= Required work =
Write out the entries below exactly, starting at the first line and stopping after the line that contains "COL = S.collection"; skip all pictures.

-*-*-

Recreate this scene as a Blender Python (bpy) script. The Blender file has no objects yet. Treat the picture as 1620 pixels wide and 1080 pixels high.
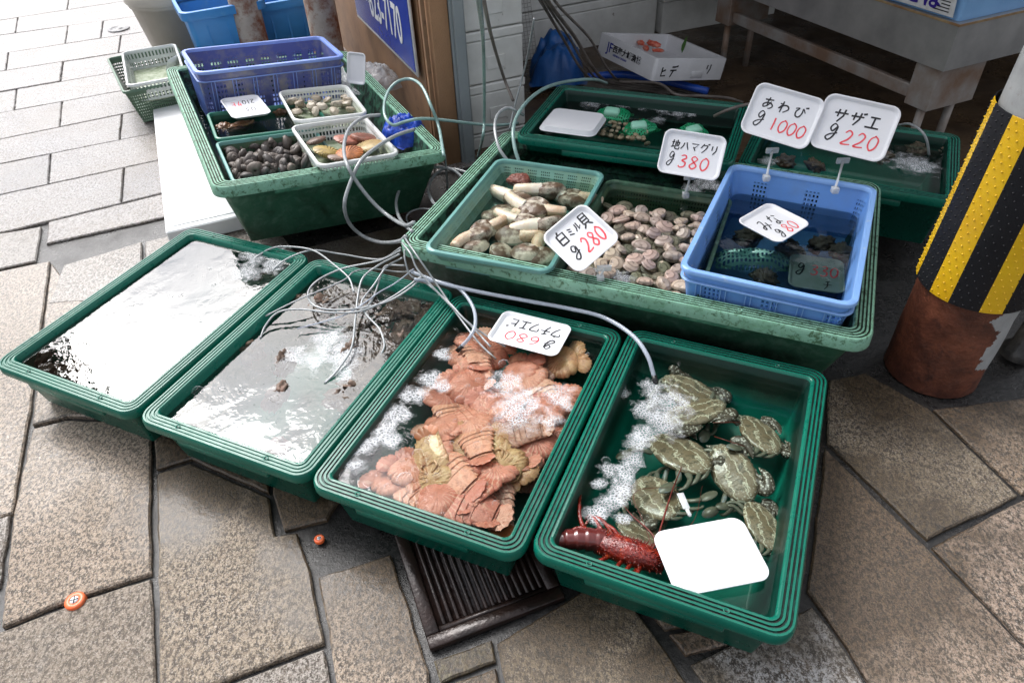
import bpy, math, random
import numpy as np
from mathutils import Vector, Matrix, noise
random.seed(7)
PI = math.pi
S = bpy.context.scene
COL = S.collection

# ------------------------------------------------------------------ camera
FPX, TH, RO, CH = 1125.0, math.radians(40.57), math.radians(-2.787), 1.713
_F = Vector((0, math.cos(TH), -math.sin(TH))); _R = Vector((1, 0, 0)); _U = Vector((0, math.sin(TH), math.cos(TH)))
CR = _R*math.cos(RO) + _U*math.sin(RO); CU = -_R*math.sin(RO) + _U*math.cos(RO)
CO = Vector((0, 0, CH))
def ray(px, py):
    return _F + CR*((px-810)/FPX) - CU*((py-540)/FPX)
def at(px, py, z=0.0):
    d = ray(px, py); return CO + d*((z-CH)/d.z)
def atp(px, py, P, n):                    # point on the plane through P with normal n
    d = ray(px, py); return CO + d*((P-CO).dot(n)/d.dot(n))
cam = bpy.data.cameras.new('camera'); camo = bpy.data.objects.new('camera', cam); COL.objects.link(camo)
mw = Matrix((CR, CU, -_F)).transposed().to_4x4(); mw.translation = CO
camo.matrix_world = mw; cam.sensor_width = 36; cam.lens = 36*FPX/1620; cam.clip_start = .05; cam.clip_end = 400
S.camera = camo

# ------------------------------------------------------------------ object helpers
def tag(o, label=None, cat=None, group=None, kind=None):
    if label: o['label'] = label
    if cat: o['category'] = cat
    if group: o['group'] = group
    if kind: o['kind'] = kind
    return o
def mesh(name, V, Fc, mats, parent=None, M=None, mi=None, smooth=True, uv=None):
    me = bpy.data.meshes.new(name)
    me.from_pydata([tuple(v) for v in V], [], Fc)
    if not isinstance(mats, (list, tuple)): mats = [mats]
    for m in mats: me.materials.append(m)
    if mi: me.polygons.foreach_set('material_index', mi)
    me.polygons.foreach_set('use_smooth', [smooth]*len(me.polygons))
    if uv:
        l = me.uv_layers.new(name='UVMap'); l.data.foreach_set('uv', [c for lp in me.loops for c in uv[lp.vertex_index]])
    me.update()
    o = bpy.data.objects.new(name, me); COL.objects.link(o)
    if parent: o.parent = parent
    if M is not None: o.matrix_local = M
    return o
def empty(name, M, label, cat, group=None):
    o = bpy.data.objects.new(name, None); COL.objects.link(o); o.empty_display_size = .05
    o.matrix_world = M; return tag(o, label, cat, group)
def copy_tree(o, M=None, label=None, group=None, parent=None):
    c = o.copy(); COL.objects.link(c)
    if parent: c.parent = parent
    for ch in kids[o.name] if o.name in kids else []:
        copy_tree(ch, parent=c)
    if M is not None: c.matrix_world = M
    if label: c['label'] = label
    if group: c['group'] = group
    return c
kids = {}
def reg(root):                           # remember the child tree of a prototype
    for o in [root] + list(root.children_recursive): kids[o.name] = list(o.children)
    return root
def T(x=0, y=0, z=0): return Matrix.Translation((x, y, z))
def RZ(a): return Matrix.Rotation(a, 4, 'Z')
def RX(a): return Matrix.Rotation(a, 4, 'X')
def RY(a): return Matrix.Rotation(a, 4, 'Y')
def SC(s): return Matrix.Diagonal((s, s, s, 1)) if not isinstance(s, tuple) else Matrix.Diagonal((*s, 1))

class MB:                                # mesh builder
    def __init__(s): s.V = []; s.F = []; s.mi = []; s.uv = []
    def add(s, V, F, m=0, M=None, uv=None):
        b = len(s.V)
        s.V += [(M @ Vector(v)) if M is not None else Vector(v) for v in V]
        s.F += [tuple(i+b for i in f) for f in F]; s.mi += [m]*len(F)
        s.uv += uv if uv else [(0, 0)]*len(V)
        return s
    def box(s, x0, x1, y0, y1, z0, z1, m=0, M=None, bev=0):
        V = [(x0,y0,z0),(x1,y0,z0),(x1,y1,z0),(x0,y1,z0),(x0,y0,z1),(x1,y0,z1),(x1,y1,z1),(x0,y1,z1)]
        if bev:
            b = bev; V = []
            for (x, sx) in ((x0, 1), (x1, -1)):
                for (y, sy) in ((y0, 1), (y1, -1)):
                    for (z, sz) in ((z0, 1), (z1, -1)):
                        V += [(x, y+sy*b, z+sz*b), (x+sx*b, y, z+sz*b), (x+sx*b, y+sy*b, z)]
            import bmesh
            bm = bmesh.new(); [bm.verts.new(v) for v in V]; bmesh.ops.convex_hull(bm, input=bm.verts); bm.verts.index_update()
            bmesh.ops.dissolve_limit(bm, angle_limit=.01, verts=bm.verts, edges=bm.edges)
            bm.verts.ensure_lookup_table(); bm.verts.index_update()
            V2 = [v.co.copy() for v in bm.verts]; F2 = [tuple(v.index for v in f.verts) for f in bm.faces]; bm.free()
            return s.add(V2, F2, m, M)
        return s.add(V, [(0,3,2,1),(4,5,6,7),(0,1,5,4),(1,2,6,5),(2,3,7,6),(3,0,4,7)], m, M)
    def tube(s, pts, r, n=8, m=0, M=None, cap=True):
        pts = [Vector(p) for p in pts]; rs = r if isinstance(r, (list, tuple)) else [r]*len(pts)
        V = []; F = []; up = None
        for i, p in enumerate(pts):
            t = (pts[min(i+1, len(pts)-1)] - pts[max(i-1, 0)])
            t = t.normalized() if t.length > 1e-9 else Vector((0,0,1))
            if up is None: up = t.orthogonal().normalized()
            up = (up - t*up.dot(t)); up = up.normalized() if up.length > 1e-6 else t.orthogonal().normalized()
            w = t.cross(up)
            for k in range(n):
                a = 2*PI*k/n; V.append(p + (up*math.cos(a) + w*math.sin(a))*rs[i])
        for i in range(len(pts)-1):
            for k in range(n): F.append((i*n+k, i*n+(k+1)%n, (i+1)*n+(k+1)%n, (i+1)*n+k))
        if cap: F.append(tuple(range(n-1, -1, -1))); F.append(tuple(range((len(pts)-1)*n, len(pts)*n)))
        return s.add(V, F, m, M)
    def loft(s, rings, m=0, bottom=False, top=False, M=None, uv=None, closed=True):
        n = len(rings[0]); V = [p for r in rings for p in r]; F = []
        for i in range(len(rings)-1):
            for k in range(n if closed else n-1): F.append((i*n+k, i*n+(k+1)%n, (i+1)*n+(k+1)%n, (i+1)*n+k))
        if bottom: F.append(tuple(range(n-1, -1, -1)))
        if top: F.append(tuple(range((len(rings)-1)*n, len(rings)*n)))
        return s.add(V, F, m, M, uv)
    def build(s, name, mats, parent=None, M=None, smooth=True, uv=False):
        return mesh(name, s.V, s.F, mats, parent, M, s.mi, smooth, s.uv if uv else None)
def smooth_path(P, n=6):
    P = [Vector(p) for p in P]
    if len(P) < 3: return P
    Q = [P[0]*2-P[1]] + P + [P[-1]*2-P[-2]]; out = []
    for i in range(1, len(Q)-2):
        for k in range(n):
            t = k/n; a, b, c, d = Q[i-1], Q[i], Q[i+1], Q[i+2]
            out.append(.5*((2*b) + (c-a)*t + (2*a-5*b+4*c-d)*t*t + (3*b-a-3*c+d)*t*t*t))
    out.append(P[-1]); return out
def edge_soft(o, ang=35):
    o.data.set_sharp_from_angle(angle=math.radians(ang)); return o

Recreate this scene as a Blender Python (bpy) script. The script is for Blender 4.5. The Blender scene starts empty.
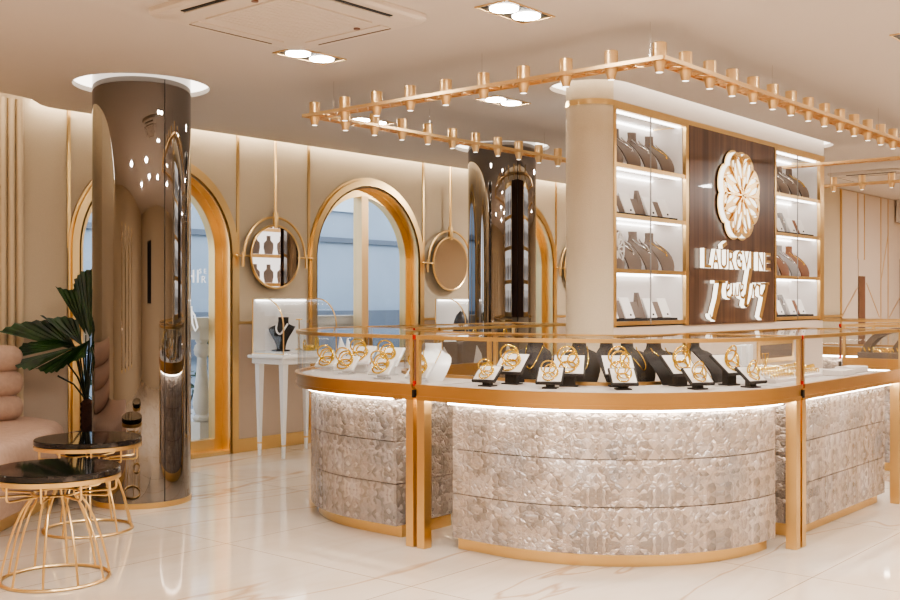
import bpy, bmesh, math, random
from math import sin, cos, pi, radians
from mathutils import Vector, Matrix
random.seed(7)
SC = bpy.context.scene
COL = SC.collection
CEIL = 2.58

# ------------------------------------------------------------------ materials
def srgb(r, g, b):
    f = lambda v: (v/255/12.92) if v/255 <= .04045 else ((v/255+.055)/1.055)**2.4
    return (f(r), f(g), f(b), 1)

def nodes(name):
    m = bpy.data.materials.new(name); m.use_nodes = True
    nt = m.node_tree; b = nt.nodes['Principled BSDF']
    return m, nt, b

def N(nt, t, **kw):
    n = nt.nodes.new(t)
    for k, v in kw.items():
        if k.startswith('i_'):
            n.inputs[k[2:].replace('_', ' ')].default_value = v
        else: setattr(n, k, v)
    return n

def simple(name, col, rough=.5, metal=0., noise=0., nscale=40, bump=0., coat=0., emis=None, estr=0., spec=None):
    m, nt, b = nodes(name)
    b.inputs['Base Color'].default_value = col
    b.inputs['Roughness'].default_value = rough
    b.inputs['Metallic'].default_value = metal
    b.inputs['Coat Weight'].default_value = coat
    if spec is not None: b.inputs['Specular IOR Level'].default_value = spec
    if emis:
        b.inputs['Emission Color'].default_value = emis; b.inputs['Emission Strength'].default_value = estr
    if noise or bump:
        tc = N(nt, 'ShaderNodeTexCoord'); nz = N(nt, 'ShaderNodeTexNoise'); nz.inputs['Scale'].default_value = nscale
        nz.inputs['Detail'].default_value = 4
        nt.links.new(tc.outputs['Object'], nz.inputs['Vector'])
        if noise:
            mx = N(nt, 'ShaderNodeMix', data_type='RGBA')
            mx.inputs['A'].default_value = tuple(c*(1-noise) for c in col[:3])+(1,)
            mx.inputs['B'].default_value = tuple(min(1, c*(1+noise)) for c in col[:3])+(1,)
            nt.links.new(nz.outputs['Fac'], mx.inputs['Factor']); nt.links.new(mx.outputs['Result'], b.inputs['Base Color'])
        if bump:
            bp = N(nt, 'ShaderNodeBump'); bp.inputs['Strength'].default_value = bump; bp.inputs['Distance'].default_value = .01
            nt.links.new(nz.outputs['Fac'], bp.inputs['Height']); nt.links.new(bp.outputs['Normal'], b.inputs['Normal'])
    return m

def emit(name, col, s):
    m = bpy.data.materials.new(name); m.use_nodes = True; nt = m.node_tree; nt.nodes.clear()
    e = nt.nodes.new('ShaderNodeEmission'); o = nt.nodes.new('ShaderNodeOutputMaterial')
    e.inputs['Color'].default_value = col; e.inputs['Strength'].default_value = s
    nt.links.new(e.outputs[0], o.inputs[0]); return m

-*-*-

= Full response =
Recreate this scene as a Blender Python (bpy) script. The Blender file has no objects yet. Treat the picture as 1620 pixels wide and 1080 pixels high.
import bpy, math, random
import numpy as np
from mathutils import Vector, Matrix, noise
random.seed(7)
PI = math.pi
S = bpy.context.scene
COL = S.collection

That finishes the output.